Un domingo, todos en la familia estábamos leyendo el periódico, cuando de pronto Kristi (que tenía entonces dos años) se acercó a su madre, le arrancó el periódico de las manos y lo tiró al piso. Su madre le dijo: “Kristi, eso que hiciste no está bien. Recoge el periódico y devuélveselo a tu madre. Dile que le pides perdón”.
“No tengo por qué hacerlo”, contestó Kristi.
Todos los integrantes de la familia aconsejaron lo mismo a Kristi, y su respuesta fue idéntica en todos los casos.

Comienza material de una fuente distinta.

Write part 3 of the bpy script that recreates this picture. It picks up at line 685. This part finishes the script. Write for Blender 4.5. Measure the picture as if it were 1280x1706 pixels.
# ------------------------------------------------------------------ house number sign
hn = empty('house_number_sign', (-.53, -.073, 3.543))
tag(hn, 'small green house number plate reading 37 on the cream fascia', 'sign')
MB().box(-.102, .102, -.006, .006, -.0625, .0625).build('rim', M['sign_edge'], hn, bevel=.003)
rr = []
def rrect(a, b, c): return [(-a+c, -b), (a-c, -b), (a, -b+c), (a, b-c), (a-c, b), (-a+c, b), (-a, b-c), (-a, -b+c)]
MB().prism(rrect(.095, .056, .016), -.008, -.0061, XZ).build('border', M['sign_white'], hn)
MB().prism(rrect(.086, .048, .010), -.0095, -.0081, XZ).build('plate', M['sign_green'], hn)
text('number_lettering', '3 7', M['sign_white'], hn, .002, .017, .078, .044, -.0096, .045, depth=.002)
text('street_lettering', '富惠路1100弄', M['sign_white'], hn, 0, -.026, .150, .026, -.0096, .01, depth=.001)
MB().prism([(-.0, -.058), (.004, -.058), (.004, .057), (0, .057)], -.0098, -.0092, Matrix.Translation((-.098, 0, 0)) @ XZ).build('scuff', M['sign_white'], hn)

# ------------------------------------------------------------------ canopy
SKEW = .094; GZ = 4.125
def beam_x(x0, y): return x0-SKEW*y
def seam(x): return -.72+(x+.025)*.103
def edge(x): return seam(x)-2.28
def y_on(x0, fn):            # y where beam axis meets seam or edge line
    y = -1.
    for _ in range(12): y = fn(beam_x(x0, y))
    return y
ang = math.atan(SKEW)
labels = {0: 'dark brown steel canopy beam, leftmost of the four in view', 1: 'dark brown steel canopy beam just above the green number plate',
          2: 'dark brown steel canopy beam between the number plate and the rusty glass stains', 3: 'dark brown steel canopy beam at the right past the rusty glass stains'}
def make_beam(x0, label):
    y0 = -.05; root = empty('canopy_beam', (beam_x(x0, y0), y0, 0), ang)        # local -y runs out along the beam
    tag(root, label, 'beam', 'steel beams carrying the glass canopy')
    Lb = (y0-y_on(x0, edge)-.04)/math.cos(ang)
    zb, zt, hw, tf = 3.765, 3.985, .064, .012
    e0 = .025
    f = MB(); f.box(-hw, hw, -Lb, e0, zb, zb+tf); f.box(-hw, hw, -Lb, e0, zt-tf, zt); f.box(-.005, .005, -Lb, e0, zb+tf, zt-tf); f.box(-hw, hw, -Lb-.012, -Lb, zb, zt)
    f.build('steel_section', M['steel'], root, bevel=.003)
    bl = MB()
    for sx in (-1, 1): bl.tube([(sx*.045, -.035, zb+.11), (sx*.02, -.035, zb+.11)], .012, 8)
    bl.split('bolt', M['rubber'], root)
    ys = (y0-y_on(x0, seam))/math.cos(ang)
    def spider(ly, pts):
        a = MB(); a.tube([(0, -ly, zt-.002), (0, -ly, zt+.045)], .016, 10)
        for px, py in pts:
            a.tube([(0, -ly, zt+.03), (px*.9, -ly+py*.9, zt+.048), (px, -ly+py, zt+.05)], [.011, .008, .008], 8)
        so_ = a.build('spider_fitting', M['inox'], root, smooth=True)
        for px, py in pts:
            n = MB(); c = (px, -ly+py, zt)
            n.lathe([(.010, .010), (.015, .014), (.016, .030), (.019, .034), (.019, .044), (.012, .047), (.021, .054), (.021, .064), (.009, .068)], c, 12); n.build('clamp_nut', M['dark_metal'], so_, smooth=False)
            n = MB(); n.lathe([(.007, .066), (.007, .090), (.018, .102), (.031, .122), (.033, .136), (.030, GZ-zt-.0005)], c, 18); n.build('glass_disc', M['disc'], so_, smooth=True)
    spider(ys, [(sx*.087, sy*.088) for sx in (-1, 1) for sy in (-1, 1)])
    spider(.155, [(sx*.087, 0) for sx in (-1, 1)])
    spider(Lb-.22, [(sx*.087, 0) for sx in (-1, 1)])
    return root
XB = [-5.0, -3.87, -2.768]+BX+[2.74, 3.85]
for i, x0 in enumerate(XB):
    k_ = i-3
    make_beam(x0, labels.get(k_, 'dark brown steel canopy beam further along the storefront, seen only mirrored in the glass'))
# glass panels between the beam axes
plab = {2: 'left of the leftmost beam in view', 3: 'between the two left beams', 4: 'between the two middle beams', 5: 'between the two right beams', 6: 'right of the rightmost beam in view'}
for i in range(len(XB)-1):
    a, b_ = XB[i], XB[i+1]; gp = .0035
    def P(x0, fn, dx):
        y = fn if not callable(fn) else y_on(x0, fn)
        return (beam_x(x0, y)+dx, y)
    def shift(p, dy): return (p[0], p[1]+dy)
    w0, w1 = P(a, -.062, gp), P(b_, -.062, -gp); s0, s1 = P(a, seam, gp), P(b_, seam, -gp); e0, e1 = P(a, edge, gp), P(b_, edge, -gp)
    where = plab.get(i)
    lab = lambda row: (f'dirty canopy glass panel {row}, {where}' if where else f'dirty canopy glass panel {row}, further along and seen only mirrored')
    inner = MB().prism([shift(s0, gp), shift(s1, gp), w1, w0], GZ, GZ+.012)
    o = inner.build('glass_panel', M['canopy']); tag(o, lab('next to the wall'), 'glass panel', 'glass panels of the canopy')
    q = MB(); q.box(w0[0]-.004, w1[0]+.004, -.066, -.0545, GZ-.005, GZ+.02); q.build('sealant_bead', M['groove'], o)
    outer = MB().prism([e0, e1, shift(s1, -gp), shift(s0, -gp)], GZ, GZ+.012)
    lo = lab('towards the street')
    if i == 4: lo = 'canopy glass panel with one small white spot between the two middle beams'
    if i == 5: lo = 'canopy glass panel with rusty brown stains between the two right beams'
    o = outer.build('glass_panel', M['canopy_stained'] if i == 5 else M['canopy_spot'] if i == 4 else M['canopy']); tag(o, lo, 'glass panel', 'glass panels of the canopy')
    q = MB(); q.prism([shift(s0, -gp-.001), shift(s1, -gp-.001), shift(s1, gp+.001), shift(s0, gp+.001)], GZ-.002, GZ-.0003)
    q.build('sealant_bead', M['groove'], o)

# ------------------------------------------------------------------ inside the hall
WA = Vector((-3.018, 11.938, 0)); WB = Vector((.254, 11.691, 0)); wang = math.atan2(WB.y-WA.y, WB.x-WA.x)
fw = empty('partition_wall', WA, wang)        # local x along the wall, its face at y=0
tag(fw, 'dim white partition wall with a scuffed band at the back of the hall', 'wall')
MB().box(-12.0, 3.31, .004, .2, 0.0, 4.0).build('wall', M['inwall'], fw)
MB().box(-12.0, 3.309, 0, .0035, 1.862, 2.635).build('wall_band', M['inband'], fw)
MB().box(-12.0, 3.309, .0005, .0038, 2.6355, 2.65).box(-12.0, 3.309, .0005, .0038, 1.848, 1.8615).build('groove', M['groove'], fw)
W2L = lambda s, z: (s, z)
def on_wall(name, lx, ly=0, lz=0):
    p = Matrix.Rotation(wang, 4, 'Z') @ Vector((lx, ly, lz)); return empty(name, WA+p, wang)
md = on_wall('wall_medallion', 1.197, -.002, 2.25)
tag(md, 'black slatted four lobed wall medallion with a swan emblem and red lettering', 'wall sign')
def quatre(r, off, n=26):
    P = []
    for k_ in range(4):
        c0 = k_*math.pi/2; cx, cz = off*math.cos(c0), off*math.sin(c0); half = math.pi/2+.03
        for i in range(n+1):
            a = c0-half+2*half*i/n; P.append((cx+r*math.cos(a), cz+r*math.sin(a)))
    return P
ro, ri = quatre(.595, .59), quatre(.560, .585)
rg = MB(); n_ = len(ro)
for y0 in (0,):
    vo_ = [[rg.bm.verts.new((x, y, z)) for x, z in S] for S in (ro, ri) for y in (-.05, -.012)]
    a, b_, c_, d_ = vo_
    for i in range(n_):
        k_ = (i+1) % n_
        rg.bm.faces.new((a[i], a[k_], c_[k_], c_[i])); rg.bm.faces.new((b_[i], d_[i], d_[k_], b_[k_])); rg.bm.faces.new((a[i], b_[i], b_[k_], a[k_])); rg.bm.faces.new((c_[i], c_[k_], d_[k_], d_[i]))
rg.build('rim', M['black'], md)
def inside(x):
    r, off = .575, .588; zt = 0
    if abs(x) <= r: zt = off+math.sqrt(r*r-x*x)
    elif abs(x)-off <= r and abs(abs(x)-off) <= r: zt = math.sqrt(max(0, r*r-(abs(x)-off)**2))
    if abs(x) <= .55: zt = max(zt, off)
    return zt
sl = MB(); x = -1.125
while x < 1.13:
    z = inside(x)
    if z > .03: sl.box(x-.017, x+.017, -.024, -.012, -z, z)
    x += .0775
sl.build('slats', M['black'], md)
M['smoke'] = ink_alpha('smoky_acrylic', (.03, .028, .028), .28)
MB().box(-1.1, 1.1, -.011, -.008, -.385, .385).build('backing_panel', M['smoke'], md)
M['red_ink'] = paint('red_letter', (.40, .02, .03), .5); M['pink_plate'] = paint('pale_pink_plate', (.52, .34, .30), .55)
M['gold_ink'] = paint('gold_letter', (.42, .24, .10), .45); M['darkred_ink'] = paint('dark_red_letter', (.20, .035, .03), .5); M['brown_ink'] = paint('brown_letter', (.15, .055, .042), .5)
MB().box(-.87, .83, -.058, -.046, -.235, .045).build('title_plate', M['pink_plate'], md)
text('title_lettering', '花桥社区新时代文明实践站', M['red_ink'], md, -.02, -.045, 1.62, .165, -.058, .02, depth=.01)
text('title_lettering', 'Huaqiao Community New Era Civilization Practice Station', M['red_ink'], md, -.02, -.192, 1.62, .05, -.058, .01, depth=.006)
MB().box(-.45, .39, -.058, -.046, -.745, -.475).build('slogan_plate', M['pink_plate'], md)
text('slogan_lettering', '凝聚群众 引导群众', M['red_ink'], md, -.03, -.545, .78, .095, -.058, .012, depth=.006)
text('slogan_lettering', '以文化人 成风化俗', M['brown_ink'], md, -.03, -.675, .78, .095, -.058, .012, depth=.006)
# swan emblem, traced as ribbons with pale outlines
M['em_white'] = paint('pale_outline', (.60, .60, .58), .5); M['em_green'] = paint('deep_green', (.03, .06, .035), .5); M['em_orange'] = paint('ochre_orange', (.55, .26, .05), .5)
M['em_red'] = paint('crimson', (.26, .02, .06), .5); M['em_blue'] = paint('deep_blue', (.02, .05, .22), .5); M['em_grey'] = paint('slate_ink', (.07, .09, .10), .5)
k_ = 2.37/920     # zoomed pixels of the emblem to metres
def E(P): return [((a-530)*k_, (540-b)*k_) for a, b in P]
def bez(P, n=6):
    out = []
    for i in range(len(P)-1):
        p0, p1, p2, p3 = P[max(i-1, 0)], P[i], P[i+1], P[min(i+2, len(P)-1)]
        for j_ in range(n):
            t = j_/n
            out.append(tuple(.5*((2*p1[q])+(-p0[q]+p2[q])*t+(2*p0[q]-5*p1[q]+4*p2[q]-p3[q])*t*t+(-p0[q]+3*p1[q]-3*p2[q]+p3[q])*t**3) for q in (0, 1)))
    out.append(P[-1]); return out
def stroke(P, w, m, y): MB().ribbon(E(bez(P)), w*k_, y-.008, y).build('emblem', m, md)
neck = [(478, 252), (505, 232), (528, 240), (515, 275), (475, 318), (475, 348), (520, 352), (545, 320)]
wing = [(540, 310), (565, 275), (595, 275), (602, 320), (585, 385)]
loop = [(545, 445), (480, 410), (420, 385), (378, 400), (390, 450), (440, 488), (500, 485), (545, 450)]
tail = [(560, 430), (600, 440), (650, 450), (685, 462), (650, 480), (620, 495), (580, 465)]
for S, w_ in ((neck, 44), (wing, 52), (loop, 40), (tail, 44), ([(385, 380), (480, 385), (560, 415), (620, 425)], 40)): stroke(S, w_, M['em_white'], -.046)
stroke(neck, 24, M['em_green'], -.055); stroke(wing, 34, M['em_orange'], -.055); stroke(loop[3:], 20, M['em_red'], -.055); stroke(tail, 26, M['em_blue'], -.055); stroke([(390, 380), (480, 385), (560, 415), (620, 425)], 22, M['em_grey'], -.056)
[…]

Entonces yo le pedí a mi hija Betty que la levantara y la llevara al dormitorio. Me acosté en la cama y Betty la dejó caer a Kristi junto a mi. Kristi me miró desdeñosamente y empezó a escabullirse, pero yo la agarré de un tobillo. “¡Soltame!”, gritó. Yo le contesté: “No tengo por qué hacerlo”.
Eso duró cuatro horas. Me pateó y lucho conmigo; pronto consiguió liberar ese tobillo pero yo le tomé el otro. Fue una batalla terrible, un combate silencioso entre dos titanes. Al término de las cuatro horas, ella se dio cuenta de que no podía ganar y dijo: “Levanto el periódico y se lo doy a mami”.
“No tienes por qué hacerlo”
Fue allí cuando descargué el golpe: “No tienes por qué hacerlo”, le dije.
Ella puso su cerebro a trabajar a mayor velocidad y replicó: “Levanto el periódico y se lo doy a mami. Y le pido perdón.”
“No tienes por qué hacerlo“, le repetí.
Se lanzó a toda velocidad: “Levanto el periódico. Quiero levantar el periódico. Quiero pedir perdón a mamá.”
“Está bien”, acepté yo.
Erickson podría haberla dejado ir a Kristi una vez que ella “se dio por vencida”, pero persistió hasta que la niña trocó su “No tengo por qué hacerlo” en un “Quiero hacerlo”. En ese momento había interiorizado la actividad socialmente conveniente. Nunca se describió de una manera tan sucinta, como hace Erickson en esta historia, el desarrollo de la conciencia moral o superyó.